CALGARY — Canadian Pacific Railway said its fourth-quarter earnings got a boost from a better grain crop and strong demand for coal and sulphur.

The company said Tuesday it made $175 million ($1.10 a share) up from $126 million (79 cents a share) in the fourth quarter of 2002.

CP’s revenues were $964 million, compared with $950 million in the same period a year earlier.

A recovery in the bulk commodity sector that began late in third-quarter 2003 continued through the fourth quarter, the company said. “An improved Canadian grain crop, strong demand for coal and sulphur, and robust potash markets saw revenue in CPR’s bulk sector increase by $40 million, or 11 per cent,” CP added.

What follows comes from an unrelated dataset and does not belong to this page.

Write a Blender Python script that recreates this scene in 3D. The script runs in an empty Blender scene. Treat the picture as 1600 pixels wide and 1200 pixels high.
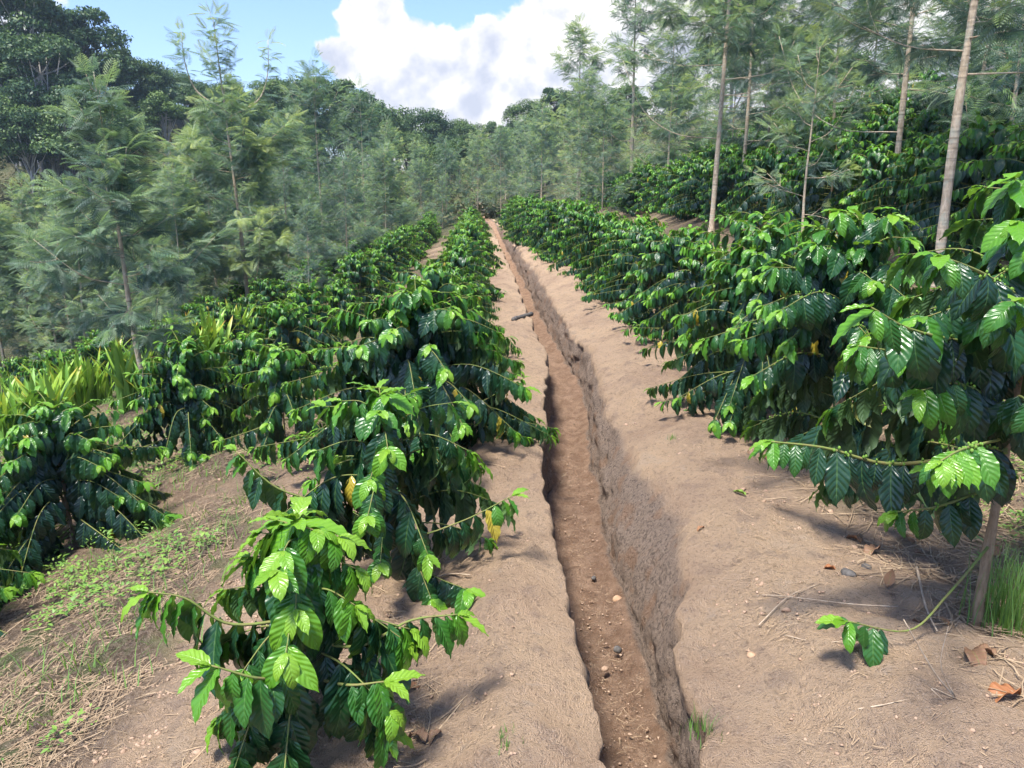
import bpy, math, random
import numpy as np
from math import radians, sin, cos, pi
rng = np.random.default_rng(7)
random.seed(7)
SC = bpy.context.scene
COL = SC.collection

# ------------------------------------------------------------------ camera
CAM_Z = 1.60; PITCH = radians(14.0); F = 1208.0
cam_d = bpy.data.cameras.new('camera'); cam = bpy.data.objects.new('camera', cam_d); COL.objects.link(cam)
cam.location = (0, 0, CAM_Z); cam.rotation_euler = (pi/2 - PITCH, 0, 0)
cam_d.sensor_width = 36; cam_d.lens = 36*F/1600; cam_d.clip_start = 0.05; cam_d.clip_end = 3000
SC.camera = cam

def ray(px, py):
    a, b = px-800, 600-py
    return np.array([a, F*cos(PITCH)+b*sin(PITCH), -F*sin(PITCH)+b*cos(PITCH)])
def pix(px, py, Y):
    r = ray(px, py); t = Y/r[1]
    return np.array([r[0]*t, Y, CAM_Z+r[2]*t])

# ------------------------------------------------------------------ noise
def _h(ix, iy, s):
    n = (ix*374761393 + iy*668265263 + s*974634777) & 0xffffffff
    n = ((n ^ (n >> 13))*1274126177) & 0xffffffff
    return ((n ^ (n >> 16)) & 0xffff)/65535.0
def vnoise(x, y, s=0):
    x = np.asarray(x, float); y = np.asarray(y, float)
    ix = np.floor(x).astype(np.int64); iy = np.floor(y).astype(np.int64)
    fx = x-ix; fy = y-iy; fx = fx*fx*(3-2*fx); fy = fy*fy*(3-2*fy)
    a = _h(ix, iy, s); b = _h(ix+1, iy, s); c = _h(ix, iy+1, s); d = _h(ix+1, iy+1, s)
    return (a*(1-fx)+b*fx)*(1-fy)+(c*(1-fx)+d*fx)*fy*1.0 - 0.5
def fbm(x, y, oct=4, s=0):
    r = 0; a = 1.0; f = 1.0
    for o in range(oct):
        r = r + a*vnoise(x*f+o*17.3, y*f-o*9.1, s+o); a *= .5; f *= 2.03
    return r
def sst(a, b, x):
    t = np.clip((x-a)/(b-a), 0, 1); return t*t*(3-2*t)

# ------------------------------------------------------------------ terrain
_yy = np.linspace(-8, 260, 2681)
_px = np.interp(_yy, [-8, 1.9, 2.85, 4.25, 5.6, 8.1, 10.9, 16.5, 23, 33, 45, 80, 260], [.25, .23, .22, .15, .24, .34, .16, -.05, -.35, -.8, -1.6, -5, -20])
_px = np.convolve(np.pad(_px, 5, mode='edge'), np.ones(11)/11, 'valid')
def xl(y): return np.interp(y, _yy, _px)
def trW(y): return np.interp(y, [0, 1.85, 2.45, 2.9, 3.5, 4.4, 6, 9, 13, 60], [.30, .32, .38, .54, .68, .58, .46, .46, .5, .5])
def base_h(x, y):
    x = np.asarray(x, float); y = np.asarray(y, float)
    s = x - xl(y)
    dl = np.maximum(0, -1.0-s)
    zl = -.29*dl + .06*np.minimum(dl, 1)
    zl = np.where(dl > 11, -3.0-.05*(np.minimum(dl, 40)-11), zl)
    dr = np.maximum(0, s-2.0)
    zr = .33*np.minimum(dr, 13) + .10*np.clip(dr-13, 0, 60)
    zr = zr + .13*sst(.40, 1.0, s)
    nr_ = 1-sst(20, 36, y)
    zl = zl + nr_*np.exp(-((s+.24)/.19)**2)*(.055+.10*fbm(x*1.1, y*1.1, 3, 92))
    zr = zr + nr_*np.exp(-((s-.95)/.42)**2)*(.02+.12*fbm(x*.95, y*.95, 3, 94))
    yk = np.maximum(y, 1)
    wl = sst(-.08, -.48, x/yk)
    z = zl+zr
    hill = wl*np.minimum(.40*np.maximum(0, y-60), 16) + (1-wl)*np.minimum(.07*np.maximum(0, y-48), 5)
    z = z + hill
    far = sst(8, 40, np.abs(x)+np.maximum(0, y-20)*.5)
    return z + far*.9*fbm(x*.06, y*.06, 3, 5) + .10*fbm(x*.5, y*.5, 2, 9)
def H(x, y): return float(base_h(x, y))
def at(px, py):
    r = ray(px, py); t = 0.0012
    while t < .2:
        p = r*t; p[2] += CAM_Z
        if p[2] < H(p[0], p[1]): return p
        t *= 1.01
    return p

# ------------------------------------------------------------------ mesh helpers
class MB:
    def __init__(s): s.v = []; s.f = []; s.a = []; s.uv = []; s.n = 0
    def add(s, v, faces, age=None, uv=None):
        v = np.asarray(v, float).reshape(-1, 3); k = len(v)
        s.v.append(v)
        for f in (faces if isinstance(faces, list) else [faces]):
            s.f.append(np.asarray(f, np.int64)+s.n)
        s.a.append(np.full(k, age if age is not None else .5) if np.ndim(age) == 0 else np.asarray(age).reshape(-1))
        s.uv.append(np.zeros((k, 2)) if uv is None else np.asarray(uv).reshape(-1, 2))
        s.n += k
    def build(s, name, mat, parent=None, smooth=True):
        me = bpy.data.meshes.new(name)
        if s.n:
            V = np.concatenate(s.v); A = np.concatenate(s.a); U = np.concatenate(s.uv)
            me.vertices.add(len(V)); me.vertices.foreach_set('co', V.astype(np.float32).ravel())
            li = np.concatenate([f.ravel() for f in s.f])
            tot = np.concatenate([np.full(len(f), f.shape[1]) for f in s.f])
            st = np.concatenate([[0], np.cumsum(tot)[:-1]])
            me.loops.add(len(li)); me.loops.foreach_set('vertex_index', li.astype(np.int32))
            me.polygons.add(len(tot)); me.polygons.foreach_set('loop_start', st.astype(np.int32))
            me.polygons.foreach_set('use_smooth', np.full(len(tot), smooth))
            me.update(calc_edges=True)
            uvl = me.uv_layers.new(name='UVMap'); uvl.data.foreach_set('uv', U[li].astype(np.float32).ravel())
            at_ = me.attributes.new('age', 'FLOAT', 'POINT'); at_.data.foreach_set('value', A.astype(np.float32))
        if mat: me.materials.append(mat)
        o = bpy.data.objects.new(name, me); COL.objects.link(o)
        if parent: o.parent = parent
        return o

def tag(o, label=None, cat=None, group=None, kind=None):
    if label: o['label'] = label
    if cat: o['category'] = cat
    if group: o['group'] = group
    if kind: o['kind'] = kind
    return o
def empty(name, loc, rz=0):
    o = bpy.data.objects.new(name, None); COL.objects.link(o); o.location = tuple(float(c) for c in loc); o.rotation_euler = (0, 0, rz)
    o.empty_display_size = .1
    return o
def dup(root, loc, rz, sc=1.0):
    r = root.copy(); COL.objects.link(r); r.location = tuple(float(c) for c in loc); r.rotation_euler = (0, 0, rz); r.scale = (sc, sc, sc)
    for ch in root.children:
        c = ch.copy(); COL.objects.link(c); c.parent = r
    return r

def nrm(v): v = np.asarray(v, float); return v/(np.linalg.norm(v, axis=-1, keepdims=True)+1e-9)
def tube(mb, P, R, sides=6, age=.5):
    P = np.asarray(P, float); n = len(P); R = np.broadcast_to(R, n)
    T = nrm(np.gradient(P, axis=0)); ref = np.array([.13, .97, .21]) if abs(T[0][2]) > .6 else np.array([0., 0, 1])
    A = nrm(np.cross(T, ref)); B = np.cross(T, A)
    th = np.linspace(0, 2*pi, sides, endpoint=False)
    V = P[:, None]+R[:, None, None]*(np.cos(th)[None, :, None]*A[:, None]+np.sin(th)[None, :, None]*B[:, None])
    i = np.arange(n-1)[:, None]*sides; j = np.arange(sides)[None]; k = (j+1) % sides
    q = np.stack([i+j, i+k, i+sides+k, i+sides+j], -1).reshape(-1, 4)
    mb.add(V.reshape(-1, 3), [q, np.arange(sides)[None, ::-1], (np.arange(sides)+(n-1)*sides)[None]], age)
def curve(P, n):
    P = np.asarray(P, float); t = np.linspace(0, len(P)-1, n)
    k = np.clip(t.astype(int), 0, len(P)-2); f = (t-k)[:, None]
    Q = np.vstack([2*P[0]-P[1], P, 2*P[-1]-P[-2]]); a, b, c, d = Q[k], Q[k+1], Q[k+2], Q[k+3]
    return .5*((2*b)+(c-a)*f+(2*a-5*b+4*c-d)*f**2+(3*b-a-3*c+d)*f**3)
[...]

CP said the stronger Canadian dollar reduced its revenues by about $80 million and its operating income by $24 million, while operating expenses were cut by $56 million.

The company said the negative impact of the rise in the loonie was largely offset by a reduction in the cost of long-term debt denominated in U.S. dollars. CP said it has arranged more than three-quarters of its long-term debt in U.S. dollars as a natural currency hedge.

“We prepared for a very strong fourth quarter by increasing capacity,” Rob Ritchie, CP’s president and CEO, said.

“Track maintenance work was accelerated, new locomotives and freight cars were acquired and more train crews were hired. Across the CPR network, freight volumes hit a record high and our bulk commodity exports off the West Coast reached unprecedented growth rates,” Ritchie said.

For the full year, CP made $399 million ($2.51 a share) compared with $496 million ($3.11 a share) a year ago.